The most quoted estimates are from a 2011 report by Pew Research, which put the total number of Christians in China at 67 million, nine million of them Catholic (not including Catholics in Hong Kong, Macau and Taiwan). Although that number would still only total about 6 percent of the country’s population, the Catholic figure takes on a different significance as it approaches what in China is an important number: 85 million, the total membership of the C.C.P. at the end of 2012.

Communist Party membership is no longer the all-encompassing aspirational goal that it was before China began its process of opening and reform in the 1980s, but it remains an important path to many jobs and certainly to any career in government. Party members attend the Party School, a requirement for anyone wanting any but the most basic civil service jobs. Until the beginning of the recent anticorruption drive led by President Xi Jinping, party membership was also seen by many as offering better opportunities, in both legitimate and illegitimate ways, for economic advancement than private industry.

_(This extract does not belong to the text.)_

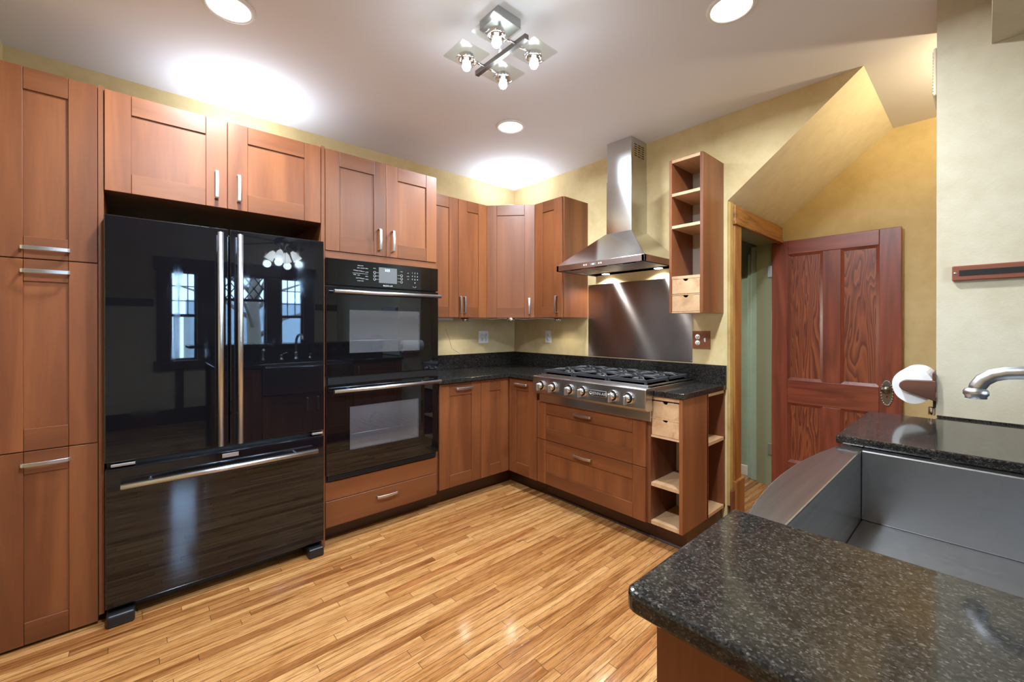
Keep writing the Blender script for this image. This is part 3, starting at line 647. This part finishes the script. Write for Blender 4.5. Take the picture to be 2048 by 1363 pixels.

China’s government maintains an uneasy relationship with Christianity in general and Catholicism specifically. On the one hand, Christianity, like most religions in China, is seen as a beneficent socializing force; on the other, it is viewed with suspicion as a rival ideology. The Vatican, which does not recognize the People’s Republic of China (it recognizes the Republic of China on Taiwan as the legitimate government for all of China), also suffers from being one of the “foreign forces” regularly cited by China for “interfering in China’s internal affairs.”

In April, Fenggang Yang, a professor of sociology and director of Purdue University’s Center on Religion and Chinese Society, predicted that by 2030 China will have the world’s largest Christian population, surpassing the United States. (Brazil is the world’s largest Catholic nation.) Yang estimates that in just over 15 years China will have 247 million Christians. “Mao thought he could eliminate religion. He thought he had accomplished this,” Yang said in an interview with the U.K. newspaper The Daily Telegraph. “It’s ironic—they didn’t. They actually failed completely.”

If those figures seem hard to believe, just consider that even with only a single-digit percentage of its population identifying as Christian, China is already the world’s eighth-largest Christian country.

What that growing Christian presence means for China, and especially its domestic policy, is unclear, but continued growth could lead to an increase in actions against churches, like the removal of external crosses, and even demolition of whole church structures, like that seen this year in the coastal province of Zhejiang. A nationwide crackdown on Falun Gong in the late 1990s wiped the group’s name from any public discourse today. A Christian population approaching the 100 million mark—which would then likely exceed total C.C.P. membership—would be uncharted ideological territory for China.